Thursday, December 2, 2010

Gorillaz and guy codes

     So two things today:  I have recently been liking the Gorillaz a lot.  I don't know what sparked it, or at least I don't remember it, but I have been listening to them all the time now.  My favorite are Last Living Souls, Superfast Jellyfish, obviously Melancholy Hill.  So if you have not heard of them, or have and not their music, hit them up.
     Now to the latter part of this post.  I am right on the edge of being able to break two guy codes at the same time, against one guy.  He shall remain un-named, but he introduced me to an awesome girl, who shall remain nameless for now.  Well at first I thought she was free game, but now I am beginning to believe that my friend likes her as well, and since he met her and friended her enough for him to introduce her to his friends, it would be breaking good ole' number 5.  So that kinda sucks, the other is that I have gained a liking for his ex.  I don't know how she feels about me, but I really need to lie low until I find out anything about her feelings.  So there is number 6 right there.
     So pretty much what I get to do is stay still and see if they come to me, it is not how I would like to approach this situation, but my friend is awesome, and I would really hate to start something douche like that.  But either way, the Gorillaz are really legit, so check them out.

Thursday, October 28, 2010

So tonight,

I am going to see the candidates for the next superintendent, so this should be interesting.  I doubt I will ever be working in Arizona as a teacher, but things can happen.  Also, afterwards I will be going to some club at the Madi, so this will be interesting as well.

Friday, October 8, 2010

The ultimate cock block

The ultimate cock blocker is a low self-esteem, it really is.  Because for the most part, it is always with you.  A friend or a mother or whatever may not be around at the right time, but self consciousness will strike at the perfect moment.  I have a low self-esteem, and it isn't too bad, but it gets in the way.  I hesitate because of it, and at times, I really despise it.  I try to get better at it, but stepping out, but I still don't think that I am ready, I am always afraid of rejection. Just because I could ask a girl out and the worst that could happen is she turns me down, almost seems rude.  That I am using her to get over something so minuscule.  If I am going to go on a whim and ask a girl out, I will probably end up taking my time, making sure that she has some kind of interest in me.  Otherwise it is a waste of time, for both of us.  Now, at sometimes, if I am in a different location, somewhere that I will not be returning to any time soon, I do lose some self-consciousness, or at least I mask it.  I know that even if things go right, not much can happen.  Long distance relationship suck for me.  Anything past twenty miles really.  But, I can leave my shell sometimes, but I still have the creepiness that I have earned.  Not in the pedo kind of way, but in the random spontaneous kind of way.  I say things that people want to think about saying, but don't.  But either way, I am still single, still in a rut, and still insane, but no matter what happens, I can still rock it out.  As much as I can hate myself sometimes, I know I can be awesome.

Tuesday, October 5, 2010

So for those who are fans of Poke'mon and MTG

I am using a MTG set editor to create Poke'mon version of MTG cards, it is quite fun and kind of funny as well. Once I get a few more done I will post them.  If anyone has any suggestions post them and I'll take a look.

Sunday, October 3, 2010

Oak Creek

Yesterday was fun, went to Oak Creek with some cool people, I took come pictures of where we made home base and I will upload those soon.  Perfect day, water was nice, slippery rocks were not.  I got beat up pretty bad from falling into the creek as we were walking up it.  I also got to take a nice nap on a rock with the sun on me.  Well, I'm off to meet up with a friend, so have fun y'all and I will put pictures up soon.

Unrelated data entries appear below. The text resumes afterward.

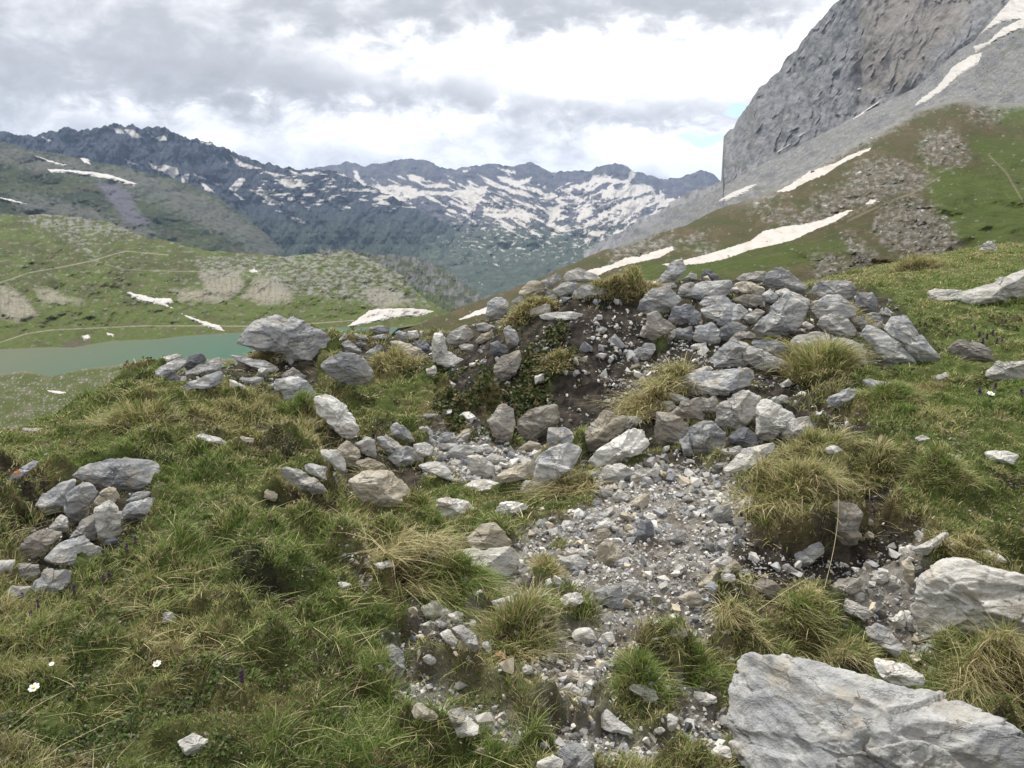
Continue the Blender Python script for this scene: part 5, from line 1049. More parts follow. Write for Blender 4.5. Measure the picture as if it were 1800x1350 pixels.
knoll_top = poly1("-260,380 0,375 30,379 70,377 120,380 160,385 200,392 235,408 260,418 300,424 320,432 360,440 430,445 470,448 500,452 540,446 575,447 610,440 640,450 680,470 710,487 730,512 760,532 790,548 830,556", 'P')
sheet('green_knoll', -260, 820, 1100, 240, knoll_top, SHO, (np.array([-260, 300, 620, 820]), np.array([620, 560, 520, 430.])), (SHO[0], Yz(SHO[1], ZL-.2)),
      lambda X, Y, v: v*(1-v)*4*(.02*fbm(X*.02, Y*.03, 0, 88, 4))+.012*fbm(X*.045+Y*.02, Y*.06, 0, 89, 4)*sm(0, .2, v)+.0010*fbm(X*.3, Y*.5, 0, 90, 3)*sm(0, .15, v), knoll_c, M['hill'], jag=3, jf=.06, label='green rocky knoll beyond the lake', kind='structure')
# --- broad green and grey slope behind the knoll
def slope_c(PX, PY, v, P, tp):
    s = fbm(PX*.10+PY*.06, PY*.25-PX*.05, 0, 94, 5, .62); n = fbm(PX*.012+PY*.01, PY*.03-PX*.008, 0, 95, 4)
    c = mixc(np.broadcast_to(np.array([.030, .044, .020]), PX.shape+(3,)), ([.058, .070, .030], sm(-.1, .3, n)), ([.085, .068, .045], sm(.05, .4, fbm(PX*.02, PY*.05, 0, 96, 4))*.5))
    band = np.maximum(polysd(PX, PY, pts('J', "440,300 640,320 820,400 980,460 1120,560 1270,670 1180,690 1080,620 900,540 740,450 600,400 480,350")), polysd(PX, PY, pts('J', "0,200 150,230 420,290 460,340 300,310 0,260")))
    band = np.maximum(band, polysd(PX, PY, pts('J', "60,420 200,440 420,500 700,600 560,600 300,520 100,480")))
    c = mixc(c, ([.125, .125, .11], sm(-14, 6, band+22*s)*.7), ([.12, .125, .11], sm(.18, .42, s)*.6), ([.022, .028, .018], sm(.15, .4, -s)*.6))
    scar = polysd(PX, PY, pts('J', "430,360 520,365 600,420 620,490 690,550 620,560 570,540 500,450"))
    return mixc(c, ([.125, .12, .145], sm(-5, 5, scar+5*s)*.85))
slope_top = poly1("-300,225 0,247 50,262 110,272 155,283 210,292 250,300 311,316 350,332 389,351 415,370 440,388 468,412 494,436 530,470 600,500 900,560", 'P')
sheet('mountain_slope', -300, 900, 950, 220, slope_top, 640, (np.array([-300, 300, 900]), np.array([1500, 1900, 2400.])), (np.array([-300, 900]), np.array([700, 1000.])),
      lambda X, Y, v: .035*ridged(X*.011+Y*.012, Y*.022-X*.006, 0, 97, 4)+.0035*fbm(X*.12, Y*.2, 0, 98, 4), slope_c, M['far'], jag=2.5, jf=.05, label='green and grey mountain slope behind the knoll')
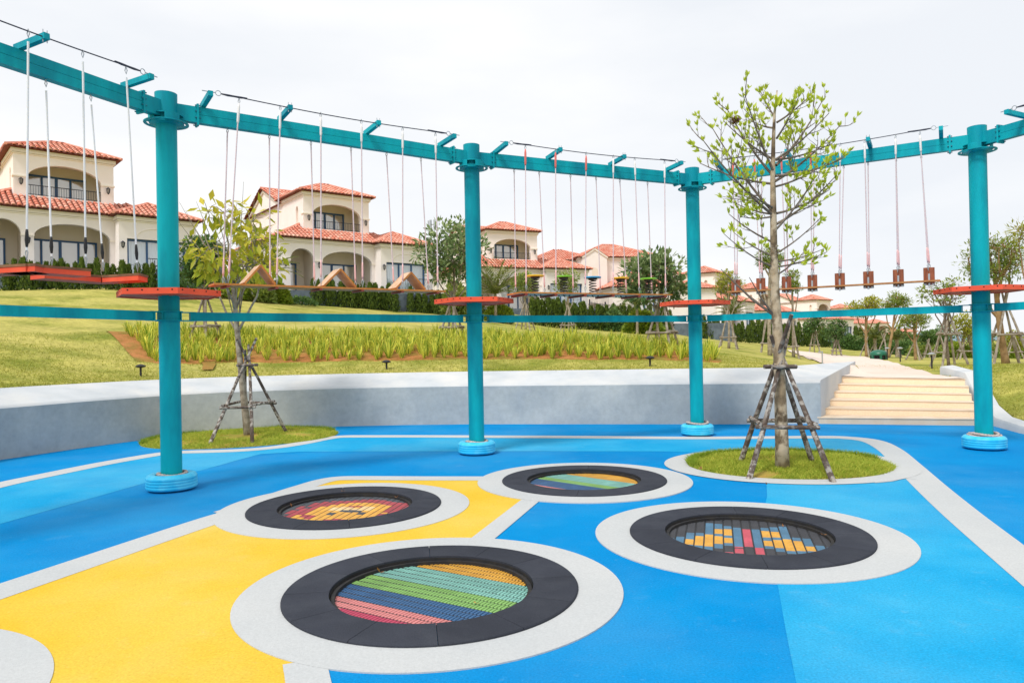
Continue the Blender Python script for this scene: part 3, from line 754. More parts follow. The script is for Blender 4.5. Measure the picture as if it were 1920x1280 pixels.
# butterfly mat
c = RINGS[1]
zb = lambda x, y: zpt(x, y, 5.333, 1230, 960)
V4 = ang_of(zb(905, 420), zb(860, 100)); a4 = V4-pi/2
mid = (gnd(*zb(903, 255), ZM).xy-Vector(c))
U4 = Vector((cos(a4), sin(a4))); V4v = Vector((-sin(a4), cos(a4)))
RUN = {0: [(170,340,'s_rose')], -1: [(155,336,'s_steel'),(336,350,'s_rose'),(360,402,'s_rose')], 1: [(170,350,'s_steel'),(352,364,'s_rose'),(370,414,'s_rose')],
 -2: [(135,165,'s_steel'),(165,230,'s_orange'),(230,250,'s_steel'),(250,303,'s_orange'),(303,332,'s_steel'),(396,405,'s_rose')],
 -3: [(115,163,'s_steel'),(163,213,'s_orange'),(213,240,'s_steel'),(240,312,'s_orange'),(312,355,'s_steel'),(404,414,'s_rose')],
 -4: [(105,222,'s_steel'),(222,335,'s_orange'),(335,372,'s_steel')], -5: [(205,235,'s_steel'),(235,330,'s_orange'),(330,368,'s_steel')],
 -6: [(205,268,'s_steel'),(268,320,'s_orange'),(320,356,'s_steel')], -7: [(243,335,'s_steel')], -8: [(260,310,'s_steel')],
 2: [(155,186,'s_steel'),(186,250,'s_orange'),(250,280,'s_steel'),(280,332,'s_orange'),(332,360,'s_steel'),(424,436,'s_rose')],
 3: [(145,192,'s_steel'),(192,250,'s_orange'),(250,275,'s_steel'),(275,348,'s_orange'),(348,386,'s_steel'),(444,456,'s_rose')],
 4: [(140,262,'s_steel'),(262,380,'s_orange'),(380,406,'s_steel')], 5: [(250,280,'s_steel'),(280,384,'s_orange'),(384,412,'s_steel')],
 6: [(255,338,'s_steel'),(338,384,'s_orange'),(384,422,'s_steel')], 7: [(325,415,'s_steel')], 8: [(342,390,'s_steel')]}
XM = {-8:110,-7:195,-6:285,-5:370,-4:455,-3:545,-2:725-0,-1:815,0:905,1:995,2:1080,3:1175,4:1270,5:1370,6:1460,7:1560,8:1670}
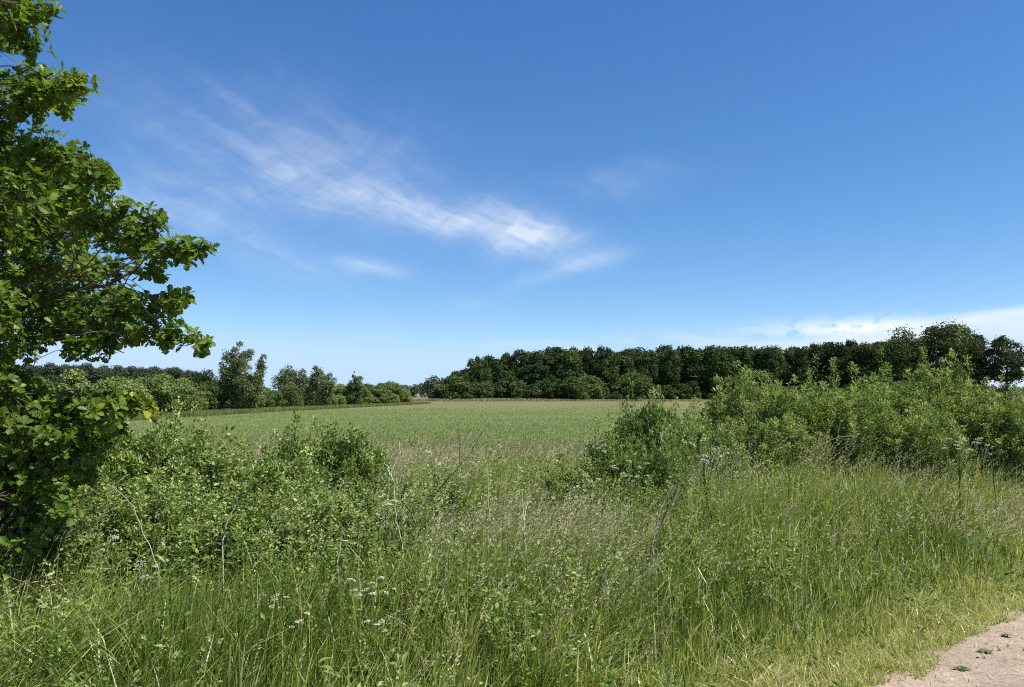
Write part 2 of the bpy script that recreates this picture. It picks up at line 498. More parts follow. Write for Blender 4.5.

Thursday, September 30, 2010

My group

So as of right now, I don't know what to think of my group, I like the people in it, but I still feel awkward in it.  It tends to seem that they enjoy my company, but I seem exiled at times.  I will admit that I have not thrown caution to the wind and headfirst to immerse myself in their friendship, but there is always that voice in my head telling me that they are not ready for me to do that.  I am sure that if I ask any of them if they enjoyed my presence, they would tell me that they do.  But, these are some damn nice people, so they would bite their tongue if needed.  So what do I do?  Wait for another group? as if.  Or, just let sleeping dogs lie, just wait and see what happens.  Either way, I am here, they all are there, and I am insane.  So am I.

Wednesday, September 29, 2010

Think myself thin

So, I think a lot, more than I should, so what I have discovered, is that I think less whilst riding a bicycle.  So, in theory, if I think a lot, and to counteract this thinking I bike everywhere, then I should lose some weight.  Or, at the very least, have awesome legs at the end of semester.  So hopefully I can think myself thin.

So this is a test, to see how, and if this works.

This blog will mostly be my rambles, if I get an audience that would be awesome, but, if I don't then this is my journal.